Australian Cyclist


Y'all ready for this?

Three years ago I sat on a park bench at the Australian Institute of Sport with the national road coach Martin Barras who told me I wasn't ready to race overseas. I thought I was ready. I wasn't ready. I had been vying for selection in a development team that was a feeder into the AIS Road Program. The successful girls won a trip to race in Europe and I so desperately wanted a ticket.

On the AIS selection camp eight months later, Marv asked a room of hopeful female cyclists who was ready to race in the European peloton. I raised my hand. At that point I doubted myself. I wasn't quite sure I had come far enough in that eight months, or if I would cope in the international peloton. But if I didn't think I was ready, then what hope did I have of convincing the selectors that I was ready. Confidence was my only option. And I was full of confidence at that camp, until the point I was eliminated. I was sure I was among the best riders on the camp, but I still wasn't good enough in the selector’s eyes. I was devastated.

At the end of that camp, Marv politely told me to go to the track. In the two years that followed, I won medals at four Track World Cup events, across both the Individual and Team Pursuit, and was in the team that set the current Australian Record in the Team Pursuit. It was the best advice I had been given. I had been eliminated from the road camp because I couldn’t climb. And the truth was, I still wasn't ready.

This year I raced in Europe for the second time, and the first time under the guidance of Marv. In 2013 I spent five weeks with the Australian National Road Team, in mostly local kermesse and criterium events in the Netherlands. I recorded some top-10 results and finished every race I started. In 2014 I spent 10 weeks with the Australian National Road Team, in UCI ranked events including three Road World Cups. I recorded mostly DNFs and one win.

I felt strongest in my first race of the season, the GP Comune di Cornaredo in Italy. It was 11 laps of a technical 11 kilometre circuit. I didn’t finish. I had been asking myself "what happened?" It's also the question I was asked by both my parents and then my boyfriend who is also an elite cyclist. How do you make the final selection and then get dropped from that lead group?

My legs had not experienced that intensity or duration of racing in six months. My previous road race was the National Capital Tour in September. In those six months the longest race would have been a 25km Points Race at the Track Nationals in January.

I had worked hard – maybe too hard – in a small break of five riders for two laps, taking pressure off our team and leader. Had I been complacent? My job was not done. But I was of no assistance in the finale as I spent the penultimate lap skipping around dropped riders and bridging. And then repeating that until my legs could no longer take me to that last wheel in the bunch. With 14km to the finish I was pulled from the race.  A race official, and final car in the convoy, drove past and signalled across his throat. To clarify, he also verbalized the instructions "your race is done".  

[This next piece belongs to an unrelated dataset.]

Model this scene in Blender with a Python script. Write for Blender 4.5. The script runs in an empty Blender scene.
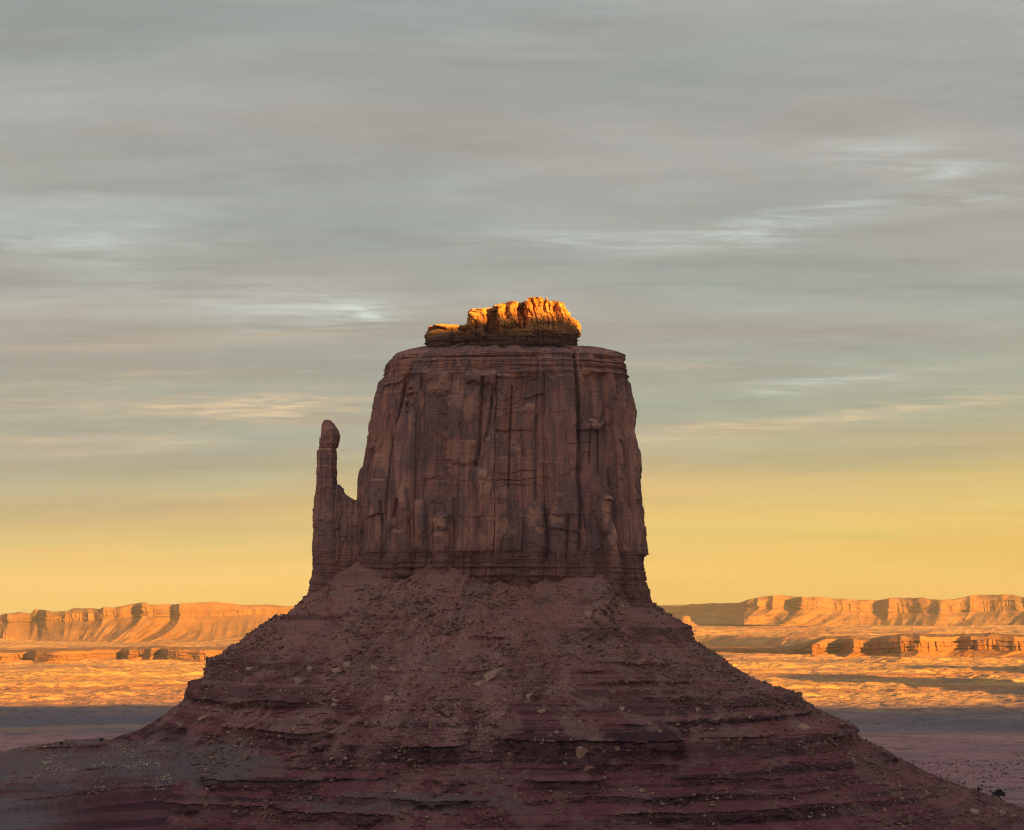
import bpy, bmesh, math, random
import numpy as np

# ------------------------------------------------------------------ camera, sky, sun, exposure
C = bpy.context.scene
COL = C.collection
F = 2000.0            # focal length in pixels of the 1024-wide picture
HOR = 612.0           # row of the eye-level horizon
R = math.radians
cam = bpy.data.cameras.new('camera'); camo = bpy.data.objects.new('camera', cam); COL.objects.link(camo)
cam.sensor_width = 36.0; cam.lens = 36.0 * F / 1024.0
cam.shift_y = (HOR - 415.0) / 1024.0
cam.clip_start = 1.0; cam.clip_end = 120000.0
camo.location = (0, 0, 0); camo.rotation_euler = (R(90), 0, 0)
C.camera = camo

SUN_EL = R(8.0)       # height of the sun
SUN_AZ = R(36.0)      # the sun stands behind the camera, this far to the right
sun = bpy.data.lights.new('sun', 'SUN'); suno = bpy.data.objects.new('sun', sun); COL.objects.link(suno)
sun.energy = 5.0; sun.angle = R(0.5); sun.color = (1.0, 0.47, 0.060)
suno.rotation_euler = (R(90) - SUN_EL, 0, SUN_AZ)      # the lamp shines along its -Z
LX, LY = -math.sin(SUN_AZ), math.cos(SUN_AZ)           # the way the light travels over the ground

C.view_settings.view_transform = 'Standard'; C.view_settings.look = 'None'
C.view_settings.exposure = 1.95; C.view_settings.gamma = 1.0
C.cycles.max_bounces = 6; C.cycles.diffuse_bounces = 3; C.cycles.volume_bounces = 0
C.cycles.use_denoising = True; C.cycles.filter_width = 1.15

W = bpy.data.worlds.new('World'); C.world = W; W.use_nodes = True
def build_sky():
    nt = W.node_tree; N = nt.nodes; L = nt.links
    for n in list(N): N.remove(n)
    out = N.new('ShaderNodeOutputWorld')
    sky = N.new('ShaderNodeTexSky'); sky.sky_type = 'NISHITA'; sky.sun_disc = False
    sky.sun_elevation = SUN_EL
    sky.sun_rotation = R(180) - SUN_AZ
    sky.dust_density = 2.0
    b1 = N.new('ShaderNodeBackground'); b1.inputs[1].default_value = 0.065
    L.new(sky.outputs[0], b1.inputs[0])
    tc = N.new('ShaderNodeTexCoord'); sep = N.new('ShaderNodeSeparateXYZ'); L.new(tc.outputs['Generated'], sep.inputs[0])
    def math_(op, a, b=None, c=None):
        m = N.new('ShaderNodeMath'); m.operation = op
        for i, v in enumerate((a, b, c)):
            if v is None: continue
            if isinstance(v, (int, float)): m.inputs[i].default_value = v
            else: L.new(v, m.inputs[i])
        return m.outputs[0]
    x, y, z = sep.outputs
    zc = math_('MAXIMUM', z, 0.0)
    # the cloud sheet: a flat layer overhead, so its streaks crowd together towards the horizon
    den = math_('ADD', zc, 0.055)
    px = math_('DIVIDE', x, den); py = math_('DIVIDE', y, den)
    comb = N.new('ShaderNodeCombineXYZ')
    L.new(math_('ADD', px, math_('MULTIPLY', py, 0.10)), comb.inputs[0]); L.new(py, comb.inputs[1])
    def noise(scale, sx, sy, detail, rough, dist, off):
        mp = N.new('ShaderNodeMapping'); mp.inputs['Scale'].default_value = (sx, sy, 1); mp.inputs['Location'].default_value = (off, off * 1.7, off * .3)
        L.new(comb.outputs[0], mp.inputs[0])
        n = N.new('ShaderNodeTexNoise'); n.inputs['Scale'].default_value = scale; n.inputs['Detail'].default_value = detail
        n.inputs['Roughness'].default_value = rough; n.inputs['Distortion'].default_value = dist
        L.new(mp.outputs[0], n.inputs[0]); return n.outputs[0]
    def ramp(fac, stops, interp='LINEAR'):
        r = N.new('ShaderNodeValToRGB'); r.color_ramp.interpolation = interp
        e = r.color_ramp.elements
        while len(e) > 1: e.remove(e[-1])
        e[0].position = stops[0][0]; e[0].color = (*stops[0][1], 1)
        for p, c in stops[1:]:
            q = e.new(p); q.color = (*c, 1)
        L.new(fac, r.inputs[0]); return r.outputs[0]
    def g(v): return (v, v, v)
    # colour of the sheet by height above the horizon, gold low down and grey overhead; gold climbs higher to the right
    el = math_('ADD', math_('ADD', zc, .006), math_('MULTIPLY', x, -0.075))
    big = noise(0.55, 0.7, 1.0, 4, .55, .4, 3.1)
    el2 = math_('ADD', el, math_('MULTIPLY', math_('SUBTRACT', big, 0.5), 0.035))
    grad = ramp(el2, [(0.000, (.58, .385, .095)), (0.020, (.64, .445, .120)), (0.038, (.655, .475, .155)), (0.057, (.575, .44, .18)),
                      (0.072, (.448, .380, .215)), (0.096, (.330, .336, .262)), (0.135, (.318, .330, .290)),
                      (0.20, (.303, .314, .298)), (0.30, (.300, .305, .294)), (0.6, (.28, .29, .30)), (1.0, (.26, .27, .31))])
    fine = noise(1.3, 0.9, 1.5, 10, .66, .7, 11.0)
    fine2 = noise(4.5, 0.7, 1.5, 9, .68, .8, 5.0)
    band = noise(0.9, 0.35, 1.2, 6, .6, .5, 71.0)
    shade = math_('ADD', math_('MULTIPLY', ramp(fine, [(.32, g(0)), (.68, g(1))]), .17), math_('MULTIPLY', ramp(fine2, [(.3, g(0)), (.7, g(1))]), .12))
    shade = math_('ADD', shade, math_('MULTIPLY', ramp(band, [(.38, g(0)), (.62, g(1))]), .22))
    shade = math_('ADD', shade, .75)
    calm = ramp(zc, [(.03, g(.25)), (.11, g(1))])
    shade = math_('ADD', math_('MULTIPLY', math_('SUBTRACT', shade, 1.0), calm), 1.0)
    west = math_('ADD', math_('MULTIPLY', math_('MAXIMUM', math_('MULTIPLY', y, -1.0), 0.0), .42), 1.0)   # the sky is brighter on the sunset side
    shade = math_('MULTIPLY', shade, west)
    tint = N.new('ShaderNodeMix'); tint.data_type = 'RGBA'; L.new(ramp(noise(0.7, 0.6, 1.3, 5, .6, .5, 90.0), [(.38, g(0)), (.62, g(1))]), tint.inputs[0])
    tint.inputs[6].default_value = (1.05, .985, .965, 1); tint.inputs[7].default_value = (.925, 1.02, 1.03, 1)
    tm = N.new('ShaderNodeVectorMath'); tm.operation = 'MULTIPLY'; L.new(grad, tm.inputs[0]); L.new(tint.outputs[2], tm.inputs[1])
    mulc = N.new('ShaderNodeVectorMath'); mulc.operation = 'SCALE'; L.new(tm.outputs[0], mulc.inputs[0]); L.new(shade, mulc.inputs['Scale'])
    b2 = N.new('ShaderNodeBackground'); L.new(mulc.outputs[0], b2.inputs[0]); b2.inputs[1].default_value = 0.305
    # thin places where the clear sky and brighter high cloud show through
    gap = noise(0.8, 0.5, 1.3, 8, .6, .5, 21.0)
    gapm = ramp(gap, [(.58, g(0)), (.76, g(.35)), (.85, g(.6))])
    wisp = N.new('ShaderNodeBackground'); wisp.inputs[0].default_value = (.62, .66, .60, 1); wisp.inputs[1].default_value = .29
    m0 = N.new('ShaderNodeMixShader'); m0.inputs[0].default_value = .65
    L.new(b1.outputs[0], m0.inputs[1]); L.new(wisp.outputs[0], m0.inputs[2])
    fadeh = ramp(zc, [(.08, g(0)), (.13, g(1)), (.35, g(1))])
    mg = math_('MULTIPLY', gapm, fadeh)
    m1 = N.new('ShaderNodeMixShader'); L.new(mg, m1.inputs[0]); L.new(b2.outputs[0], m1.inputs[1]); L.new(m0.outputs[0], m1.inputs[2])
    # peach streaks low in the sheet
    pk = noise(2.2, 0.3, 1.1, 6, .55, .4, 37.0)
    pkm = math_('MULTIPLY', ramp(pk, [(.58, g(0)), (.76, g(.3))]), ramp(zc, [(.05, g(0)), (.085, g(1)), (.125, g(1)), (.16, g(0))]))
    peach = N.new('ShaderNodeBackground'); peach.inputs[0].default_value = (.74, .52, .32, 1); peach.inputs[1].default_value = .295
    m2 = N.new('ShaderNodeMixShader'); L.new(pkm, m2.inputs[0]); L.new(m1.outputs[0], m2.inputs[1]); L.new(peach.outputs[0], m2.inputs[2])
    # single brighter wisps: (bearing, height, half length, half thickness, tilt) as tangents from due ahead
    yy = math_('MAXIMUM', y, 0.02); bu = math_('DIVIDE', x, yy); bv = math_('DIVIDE', z, yy)
    wn = noise(2.0, 0.5, 1.2, 6, .6, .6, 51.0); wn2 = noise(5.0, 0.6, 1.6, 6, .65, .4, 63.0); wn3 = noise(7.0, 0.55, 1.5, 9, .68, .7, 81.0)
    bv = math_('ADD', bv, math_('MULTIPLY', math_('SUBTRACT', wn, .5), .022)); bu = math_('ADD', bu, math_('MULTIPLY', math_('SUBTRACT', wn2, .5), .09))
    def wisps(items):
        tot = None
        for (cpx, crow, hw, ht, tl, am) in items:
            du = math_('SUBTRACT', bu, (cpx-512)/F); dv = math_('SUBTRACT', math_('SUBTRACT', bv, (HOR-crow)/F), math_('MULTIPLY', du, tl))
            q = math_('ADD', math_('POWER', math_('MULTIPLY', du, F/hw), 2.0), math_('POWER', math_('MULTIPLY', dv, F/ht), 2.0))
            e = math_('MULTIPLY', math_('POWER', 2.718, math_('MULTIPLY', q, -1.0)), am)
            tot = e if tot is None else math_('ADD', tot, e)
        r = math_('MULTIPLY', tot, math_('ADD', math_('MULTIPLY', ramp(wn3, [(.42, g(0)), (.66, g(1))]), .95), .12))
        return math_('MULTIPLY', math_('MINIMUM', r, 1.0), math_('GREATER_THAN', y, 0.05))
    w1 = wisps([(880, 152, 70, 16, .10, .45), (945, 172, 60, 10, .05, .7), (800, 222, 150, 13, .16, .55), (590, 236, 140, 12, .03, .45), (360, 312, 34, 7, .0, .95), (295, 306, 110, 22, .05, .4), (60, 235, 140, 26, -.05, .45), (1000, 205, 80, 10, .1, .4), (830, 380, 120, 6, .12, .5)])
    bw = N.new('ShaderNodeBackground'); bw.inputs[0].default_value = (.58, .66, .62, 1); bw.inputs[1].default_value = .30
    m3 = N.new('ShaderNodeMixShader'); L.new(w1, m3.inputs[0]); L.new(m2.outputs[0], m3.inputs[1]); L.new(bw.outputs[0], m3.inputs[2])
    w2 = wisps([(280, 404, 95, 12, .03, .75), (150, 412, 150, 10, .0, .4), (790, 422, 160, 10, .10, .55), (960, 400, 110, 8, .08, .4), (165, 444, 60, 6, .1, .35), (70, 384, 110, 8, .05, .3)])
    bp = N.new('ShaderNodeBackground'); bp.inputs[0].default_value = (.80, .60, .36, 1); bp.inputs[1].default_value = .30
    m4 = N.new('ShaderNodeMixShader'); L.new(w2, m4.inputs[0]); L.new(m3.outputs[0], m4.inputs[1]); L.new(bp.outputs[0], m4.inputs[2])
    L.new(m4.outputs[0], out.inputs[0])
build_sky()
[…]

I didn't understand that in Europe once you're out, you're out. I had never been dropped from the main bunch before. I was in the final 30, but would not record a time or place. Nor would I complete the full race distance. Of the 124 starters, only 24 finished. Chloe McConville was our best and only finisher in 15th. I was disappointed that I had left her isolated in the finish. The last thing I asked her with three laps to go was if she would like a hot tea. It was a rude introduction back to the European peloton and the beginning of a series of races I would not finish.

This is the Europe I had been warned about. Maybe I am still not ready? I spent most of my time dodging crashes. My text messages to loved ones back home often read, “Finished safely.” I felt it was a win if I survived and a bonus when all my skin was intact. In two trips to Europe, (and a side trip to China), I have returned to Australia with my skin in its original condition. This year I brought home a yellow jersey after winning the opening prologue at the Gracia Orlová in the Czech Republic. I’m also tied for the World Cup sprint jersey after winning both intermediate sprints in the Tour of Chongming Island World Cup last month. At some points during the trip, I had a very strong desire to become a roadie. But for now it’s back to track.